>> start DATA IN THIS EXERCISE

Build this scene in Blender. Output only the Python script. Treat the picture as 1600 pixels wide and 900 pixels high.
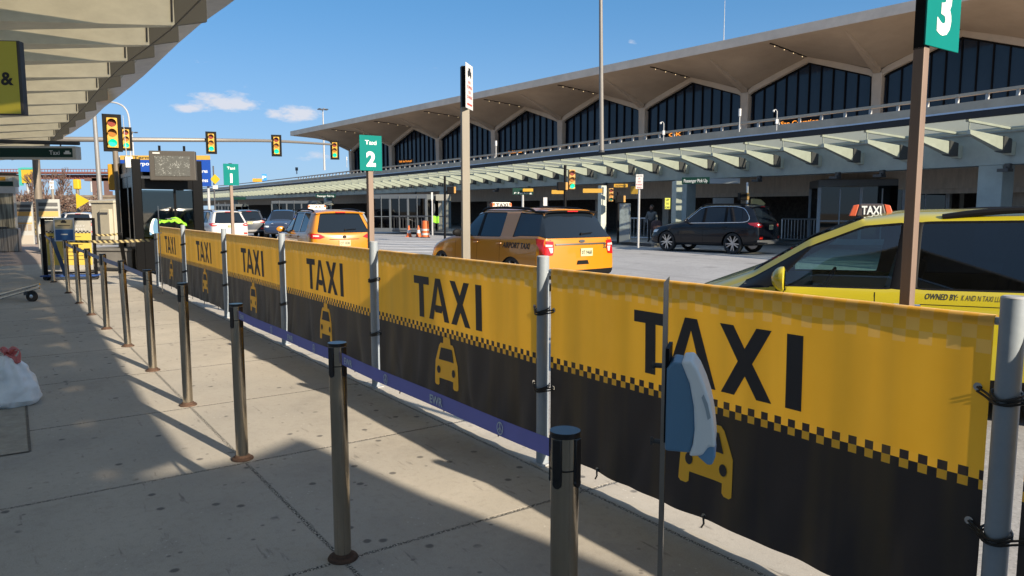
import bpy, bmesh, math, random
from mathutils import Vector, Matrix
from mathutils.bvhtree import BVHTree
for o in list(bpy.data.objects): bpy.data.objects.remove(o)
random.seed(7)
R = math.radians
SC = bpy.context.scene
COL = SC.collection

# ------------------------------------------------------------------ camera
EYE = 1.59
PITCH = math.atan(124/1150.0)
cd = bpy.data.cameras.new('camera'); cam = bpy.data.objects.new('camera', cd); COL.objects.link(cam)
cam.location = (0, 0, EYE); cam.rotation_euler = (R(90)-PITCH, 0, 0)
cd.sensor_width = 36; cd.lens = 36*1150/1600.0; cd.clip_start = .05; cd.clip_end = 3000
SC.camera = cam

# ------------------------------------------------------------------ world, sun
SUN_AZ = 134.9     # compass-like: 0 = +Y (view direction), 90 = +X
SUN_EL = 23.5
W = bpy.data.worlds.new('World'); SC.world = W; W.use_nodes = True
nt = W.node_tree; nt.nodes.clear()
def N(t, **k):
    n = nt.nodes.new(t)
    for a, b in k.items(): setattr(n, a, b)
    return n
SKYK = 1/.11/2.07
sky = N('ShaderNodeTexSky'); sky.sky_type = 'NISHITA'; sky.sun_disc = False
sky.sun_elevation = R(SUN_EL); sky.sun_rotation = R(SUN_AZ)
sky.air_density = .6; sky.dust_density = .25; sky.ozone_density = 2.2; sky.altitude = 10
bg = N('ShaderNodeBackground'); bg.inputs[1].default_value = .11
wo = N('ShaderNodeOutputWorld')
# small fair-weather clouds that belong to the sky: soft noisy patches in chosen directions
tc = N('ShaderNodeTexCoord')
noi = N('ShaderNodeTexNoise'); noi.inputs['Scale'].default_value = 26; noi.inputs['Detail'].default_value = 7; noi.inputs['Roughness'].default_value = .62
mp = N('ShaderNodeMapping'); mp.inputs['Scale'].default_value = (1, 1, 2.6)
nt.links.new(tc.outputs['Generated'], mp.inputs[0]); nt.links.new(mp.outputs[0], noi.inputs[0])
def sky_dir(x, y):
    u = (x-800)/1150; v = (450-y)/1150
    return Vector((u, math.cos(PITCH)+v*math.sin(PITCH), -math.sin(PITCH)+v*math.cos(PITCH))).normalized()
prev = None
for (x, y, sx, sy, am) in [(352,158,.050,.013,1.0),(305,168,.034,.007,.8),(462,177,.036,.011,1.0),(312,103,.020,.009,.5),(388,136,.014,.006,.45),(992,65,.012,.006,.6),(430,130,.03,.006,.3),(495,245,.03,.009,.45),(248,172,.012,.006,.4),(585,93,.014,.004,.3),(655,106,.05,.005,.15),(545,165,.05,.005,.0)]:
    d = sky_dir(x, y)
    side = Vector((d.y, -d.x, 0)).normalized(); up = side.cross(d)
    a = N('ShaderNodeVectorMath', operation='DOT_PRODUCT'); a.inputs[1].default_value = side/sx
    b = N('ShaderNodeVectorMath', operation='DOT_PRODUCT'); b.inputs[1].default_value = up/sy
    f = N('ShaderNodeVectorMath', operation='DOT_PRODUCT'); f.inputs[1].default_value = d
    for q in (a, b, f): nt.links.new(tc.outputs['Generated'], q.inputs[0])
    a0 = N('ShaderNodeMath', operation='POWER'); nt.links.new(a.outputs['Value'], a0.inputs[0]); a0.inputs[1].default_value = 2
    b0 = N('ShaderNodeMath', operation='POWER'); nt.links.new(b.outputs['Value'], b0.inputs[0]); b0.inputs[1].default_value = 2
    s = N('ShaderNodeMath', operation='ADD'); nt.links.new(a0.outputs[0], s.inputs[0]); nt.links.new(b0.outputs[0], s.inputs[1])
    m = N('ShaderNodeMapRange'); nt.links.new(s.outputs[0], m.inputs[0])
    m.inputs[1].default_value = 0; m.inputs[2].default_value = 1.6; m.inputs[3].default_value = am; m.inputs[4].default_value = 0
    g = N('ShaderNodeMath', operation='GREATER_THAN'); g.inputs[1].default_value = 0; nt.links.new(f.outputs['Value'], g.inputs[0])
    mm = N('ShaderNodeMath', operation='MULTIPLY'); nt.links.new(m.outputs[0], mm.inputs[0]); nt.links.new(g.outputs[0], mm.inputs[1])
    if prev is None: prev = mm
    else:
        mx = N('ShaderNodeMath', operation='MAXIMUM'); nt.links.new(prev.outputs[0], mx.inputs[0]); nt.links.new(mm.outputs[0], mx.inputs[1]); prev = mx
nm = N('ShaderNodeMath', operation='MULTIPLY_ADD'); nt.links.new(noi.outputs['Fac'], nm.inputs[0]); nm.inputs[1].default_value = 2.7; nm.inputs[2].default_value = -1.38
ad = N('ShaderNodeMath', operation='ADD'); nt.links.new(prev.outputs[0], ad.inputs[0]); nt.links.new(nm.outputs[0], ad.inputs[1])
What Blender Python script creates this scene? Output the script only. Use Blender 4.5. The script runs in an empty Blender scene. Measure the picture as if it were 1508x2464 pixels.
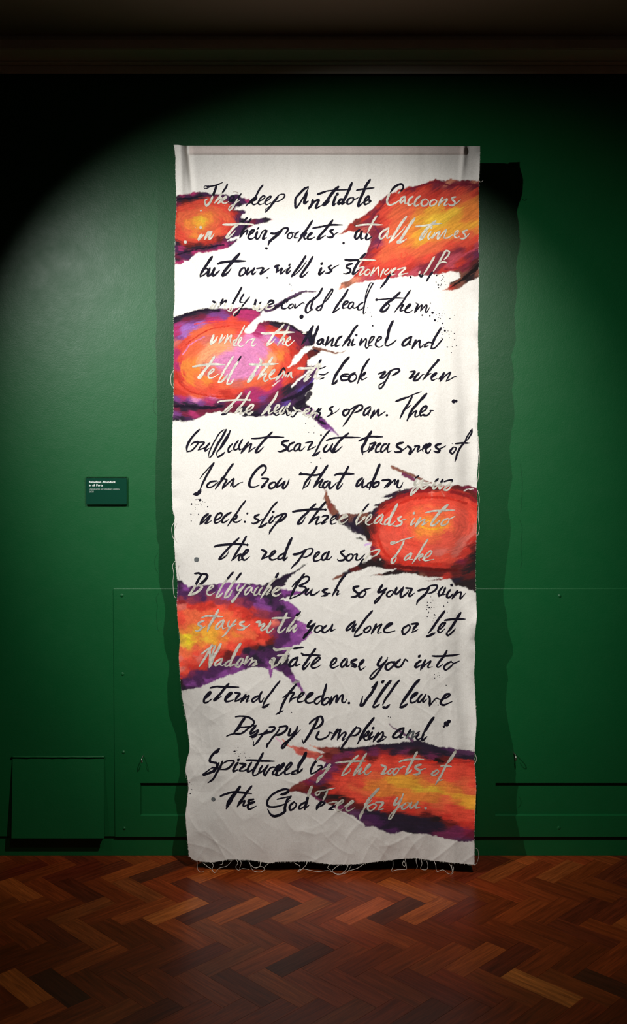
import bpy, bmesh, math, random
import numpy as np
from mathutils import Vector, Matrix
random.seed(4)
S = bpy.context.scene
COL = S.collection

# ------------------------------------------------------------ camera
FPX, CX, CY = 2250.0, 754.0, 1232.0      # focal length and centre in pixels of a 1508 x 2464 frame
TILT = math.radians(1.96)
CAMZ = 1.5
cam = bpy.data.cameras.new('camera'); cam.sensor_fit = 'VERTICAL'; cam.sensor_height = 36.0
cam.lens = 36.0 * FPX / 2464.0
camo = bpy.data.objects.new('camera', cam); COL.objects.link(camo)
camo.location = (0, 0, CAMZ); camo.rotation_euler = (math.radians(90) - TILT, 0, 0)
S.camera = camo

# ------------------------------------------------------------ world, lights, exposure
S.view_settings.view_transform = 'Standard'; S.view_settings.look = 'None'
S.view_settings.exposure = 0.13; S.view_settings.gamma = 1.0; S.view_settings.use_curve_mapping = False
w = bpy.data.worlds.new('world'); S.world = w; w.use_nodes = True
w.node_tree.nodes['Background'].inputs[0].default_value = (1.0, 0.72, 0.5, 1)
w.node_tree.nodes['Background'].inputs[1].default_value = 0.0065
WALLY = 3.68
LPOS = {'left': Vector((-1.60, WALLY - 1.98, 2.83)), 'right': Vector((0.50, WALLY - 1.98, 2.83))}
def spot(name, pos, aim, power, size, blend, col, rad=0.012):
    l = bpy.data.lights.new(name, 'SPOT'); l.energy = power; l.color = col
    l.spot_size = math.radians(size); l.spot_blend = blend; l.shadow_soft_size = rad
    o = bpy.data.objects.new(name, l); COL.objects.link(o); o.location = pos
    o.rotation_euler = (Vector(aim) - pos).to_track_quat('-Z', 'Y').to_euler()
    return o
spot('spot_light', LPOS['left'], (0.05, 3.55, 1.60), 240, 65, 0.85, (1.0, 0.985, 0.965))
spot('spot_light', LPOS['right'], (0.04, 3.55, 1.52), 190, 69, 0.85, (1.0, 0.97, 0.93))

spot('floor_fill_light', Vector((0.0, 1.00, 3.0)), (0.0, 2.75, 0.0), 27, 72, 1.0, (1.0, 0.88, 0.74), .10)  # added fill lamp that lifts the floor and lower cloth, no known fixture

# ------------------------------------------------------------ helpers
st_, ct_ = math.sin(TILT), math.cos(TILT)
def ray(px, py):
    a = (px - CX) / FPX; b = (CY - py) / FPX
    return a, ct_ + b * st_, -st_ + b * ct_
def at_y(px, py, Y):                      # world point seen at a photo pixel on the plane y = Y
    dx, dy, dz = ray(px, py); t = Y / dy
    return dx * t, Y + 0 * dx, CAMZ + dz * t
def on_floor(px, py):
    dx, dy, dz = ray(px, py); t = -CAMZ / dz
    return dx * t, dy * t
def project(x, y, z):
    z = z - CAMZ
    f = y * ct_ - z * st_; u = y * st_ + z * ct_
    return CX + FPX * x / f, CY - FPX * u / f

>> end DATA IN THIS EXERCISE

**TO DO:** Print the data above verbatim from the first line through the line holding "SC.camera = cam", leaving every picture out.

**RESPONSE:**
Build this scene in Blender. Output only the Python script. Treat the picture as 1600 pixels wide and 900 pixels high.
import bpy, bmesh, math, random
from mathutils import Vector, Matrix
from mathutils.bvhtree import BVHTree
for o in list(bpy.data.objects): bpy.data.objects.remove(o)
random.seed(7)
R = math.radians
SC = bpy.context.scene
COL = SC.collection

# ------------------------------------------------------------------ camera
EYE = 1.59
PITCH = math.atan(124/1150.0)
cd = bpy.data.cameras.new('camera'); cam = bpy.data.objects.new('camera', cd); COL.objects.link(cam)
cam.location = (0, 0, EYE); cam.rotation_euler = (R(90)-PITCH, 0, 0)
cd.sensor_width = 36; cd.lens = 36*1150/1600.0; cd.clip_start = .05; cd.clip_end = 3000
SC.camera = cam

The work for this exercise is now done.